The limitation is that the book’s value is proportional to the discipline of the founder. The PRRR cycle only works if the reviews actually happen on schedule. Entrepreneurs who are easily consumed by execution often find that the monthly review slips, the plan drifts out of date, and the lean plan becomes as inert as the traditional plan it was supposed to replace. The book also does not provide a detailed template for the external formal plan that lenders and investors request; entrepreneurs who need to raise capital may need to supplement it with more investor-focused guidance.

Key takeaways

  • A business plan is a process, not a document; its value lies in the regular cycle of reviewing and revising it, not in the quality of any single version.
  • The PRRR cycle — Plan, Run, Review, Revise — is the central management discipline; without scheduled reviews, planning has no feedback loop.
  • Keep assumptions explicit and visible at the top of the plan so they can be challenged at every review.
  • Start with the minimum useful plan and let it grow naturally from the questions that regular reviews surface.
  • The lean internal plan and the formal external plan are different artifacts; most businesses need only the former most of the time.
  • Cash flow planning is the highest-priority component of the flesh-and-bones layer; it is where plans most commonly break down in reality.

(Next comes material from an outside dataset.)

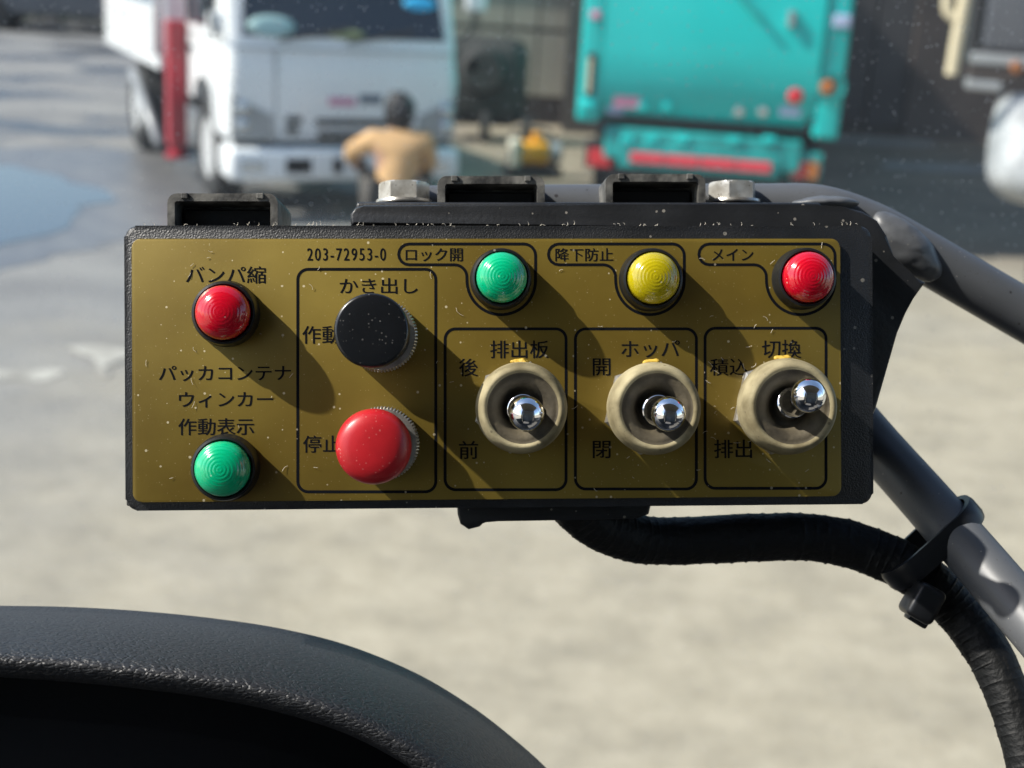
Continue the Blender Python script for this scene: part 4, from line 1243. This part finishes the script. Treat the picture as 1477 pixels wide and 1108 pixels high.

How it maps to the Business Idea Factory

Berry’s plan-as-you-go philosophy is the intellectual backbone for the app’s emphasis on revisiting and refining an idea across multiple frameworks rather than producing a single definitive output. The milestone and assumption concepts map directly to the Business Blueprint questionnaire’s execution and risk sections. The PRRR cycle’s plan-versus-actual discipline provides the rationale for tracking how a business idea evolves as market feedback accumulates. Entrepreneurs using the Lean Canvas and SWOT frameworks are, in Berry’s terms, doing the Review and Revise steps — surfacing new assumptions, adjusting strategy, and updating the plan. This book argues that the habit of regular review is more valuable than any single framework output.